Quote every line as written. Omit pictures.
------------------------------
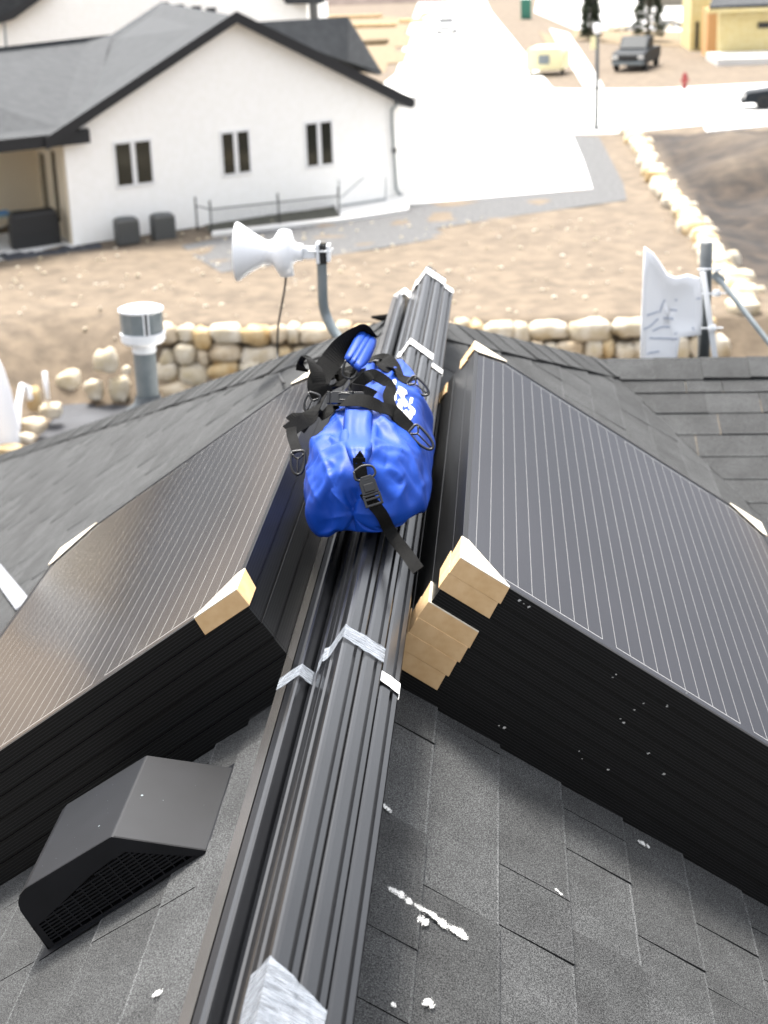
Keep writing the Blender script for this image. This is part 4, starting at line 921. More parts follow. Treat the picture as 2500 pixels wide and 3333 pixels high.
c = gp(2043, 437); gmk = empty('utility_marker', c, 'small green box with a pale yellow stick at the corner of the dirt lot', 'marker')
mb = MB(); mb.abox(c-V((.2, .15, 0)), c+V((.2, .15, .22))); build('box', mb, 'green', gmk, bevel=.03); mb = MB(); mb.tube([c, c+V((.05, 0, 1.1))], .05, 8); build('stick', mb, 'paleyellow', gmk)
c = gp(1712, 62); pt = empty('portable_toilet', c, 'small dark green portable toilet far up the pale street', 'portable toilet')
mb = MB(); mb.abox(c-V((.55, .55, 0)), c+V((.55, .55, 2.1))); build('cabin', mb, 'green', pt, bevel=.05); mb = MB(); mb.prism([c+V((-.6, -.6, 2.1)), c+V((.6, -.6, 2.1)), c+V((.5, 0, 2.35)), c+V((-.5, 0, 2.35))], (0, .6, 0)); build('roof', mb, 'white_plastic', pt, fixn=True)
mb = MB(); mb.abox(c+V((-.4, -.58, .1)), c+V((.4, -.56, 1.9))); build('door', mb, 'green', pt)
c = gp(1770, 248); dm = empty('covered_trailer', c, 'pale yellow squat trailer parked at the road corner left of the lamp', 'trailer')
mb = MB(); prof_ = [(-1.15, .35), (1.15, .35), (1.15, 1.35), (.9, 1.7), (-.9, 1.7), (-1.15, 1.35)]
mb.prism([c+V((a_, 0, b_)) for a_, b_ in prof_], (0.6, 3.2, 0)); build('body', mb, 'paleyellow', dm, bevel=.08, fixn=True)
for x_ in (-1.0, 1.0):
    mb = MB(); mb.lathe(c+V((x_+.2, 1.4, .33)), [(0, -.1), (.3, -.1), (.33, 0), (.3, .1), (0, .1)], 14, axis=(1, 0, 0)); build('wheel', mb, 'tyre', dm)
mb = MB(); mb.box(c+V((0, -.02, 1.0)), (.35, 0, 0), (0, .03, 0), (0, 0, .28)); build('hatch', mb, 'galv', dm)
# conifers
def conifer(px, py, h_, r_, lab, sd_):
    c = gp(px, py); t = empty('conifer', c, lab, 'tree', 'dark conifers by the far street'); rn = random.Random(sd_)
    mb = MB(); mb.tube([c, c+V((0, 0, h_*.5)), c+V((0, 0, h_*.97))], [.14, .09, .02], 7); build('trunk', mb, 'bark', t)
    mb = MB()
    for i in range(4200):
        z0 = h_*(.06+.94*rn.random()**.85); rr = r_*(1-z0/h_)**.8*(.35+.65*rn.random()**.6)*(1+.12*sin(z0*5.5)); a = rn.random()*2*pi
        q = c+V((cos(a)*rr, sin(a)*rr, z0-.12*rr)); d_ = V((cos(a+rn.uniform(-.6, .6)), sin(a+rn.uniform(-.6, .6)), rn.uniform(-.5, .2))).normalized(); w2 = d_.cross(V((rn.uniform(-1, 1), rn.uniform(-1, 1), 1))).normalized()
        l_ = rn.uniform(.25, .5); mb.add([q-w2*.10, q+w2*.10, q+d_*l_], [(0, 1, 2)])
    build('crown', mb, 'leaf', t)
conifer(1922, 132, 6.5, .85, 'narrower dark conifer, directly behind the street lamp', 1)
conifer(2110, 135, 8.5, 1.35, 'wider dark conifer behind the dark grey pickup', 2)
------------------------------
The answer
Keep writing the Blender script for this image. This is part 4, starting at line 921. More parts follow. Treat the picture as 2500 pixels wide and 3333 pixels high.
c = gp(2043, 437); gmk = empty('utility_marker', c, 'small green box with a pale yellow stick at the corner of the dirt lot', 'marker')
mb = MB(); mb.abox(c-V((.2, .15, 0)), c+V((.2, .15, .22))); build('box', mb, 'green', gmk, bevel=.03); mb = MB(); mb.tube([c, c+V((.05, 0, 1.1))], .05, 8); build('stick', mb, 'paleyellow', gmk)
c = gp(1712, 62); pt = empty('portable_toilet', c, 'small dark green portable toilet far up the pale street', 'portable toilet')
mb = MB(); mb.abox(c-V((.55, .55, 0)), c+V((.55, .55, 2.1))); build('cabin', mb, 'green', pt, bevel=.05); mb = MB(); mb.prism([c+V((-.6, -.6, 2.1)), c+V((.6, -.6, 2.1)), c+V((.5, 0, 2.35)), c+V((-.5, 0, 2.35))], (0, .6, 0)); build('roof', mb, 'white_plastic', pt, fixn=True)
mb = MB(); mb.abox(c+V((-.4, -.58, .1)), c+V((.4, -.56, 1.9))); build('door', mb, 'green', pt)
c = gp(1770, 248); dm = empty('covered_trailer', c, 'pale yellow squat trailer parked at the road corner left of the lamp', 'trailer')
mb = MB(); prof_ = [(-1.15, .35), (1.15, .35), (1.15, 1.35), (.9, 1.7), (-.9, 1.7), (-1.15, 1.35)]
mb.prism([c+V((a_, 0, b_)) for a_, b_ in prof_], (0.6, 3.2, 0)); build('body', mb, 'paleyellow', dm, bevel=.08, fixn=True)
for x_ in (-1.0, 1.0):
    mb = MB(); mb.lathe(c+V((x_+.2, 1.4, .33)), [(0, -.1), (.3, -.1), (.33, 0), (.3, .1), (0, .1)], 14, axis=(1, 0, 0)); build('wheel', mb, 'tyre', dm)
mb = MB(); mb.box(c+V((0, -.02, 1.0)), (.35, 0, 0), (0, .03, 0), (0, 0, .28)); build('hatch', mb, 'galv', dm)
# conifers
def conifer(px, py, h_, r_, lab, sd_):
    c = gp(px, py); t = empty('conifer', c, lab, 'tree', 'dark conifers by the far street'); rn = random.Random(sd_)
    mb = MB(); mb.tube([c, c+V((0, 0, h_*.5)), c+V((0, 0, h_*.97))], [.14, .09, .02], 7); build('trunk', mb, 'bark', t)
    mb = MB()
    for i in range(4200):
        z0 = h_*(.06+.94*rn.random()**.85); rr = r_*(1-z0/h_)**.8*(.35+.65*rn.random()**.6)*(1+.12*sin(z0*5.5)); a = rn.random()*2*pi
        q = c+V((cos(a)*rr, sin(a)*rr, z0-.12*rr)); d_ = V((cos(a+rn.uniform(-.6, .6)), sin(a+rn.uniform(-.6, .6)), rn.uniform(-.5, .2))).normalized(); w2 = d_.cross(V((rn.uniform(-1, 1), rn.uniform(-1, 1), 1))).normalized()
        l_ = rn.uniform(.25, .5); mb.add([q-w2*.10, q+w2*.10, q+d_*l_], [(0, 1, 2)])
    build('crown', mb, 'leaf', t)
conifer(1922, 132, 6.5, .85, 'narrower dark conifer, directly behind the street lamp', 1)
conifer(2110, 135, 8.5, 1.35, 'wider dark conifer behind the dark grey pickup', 2)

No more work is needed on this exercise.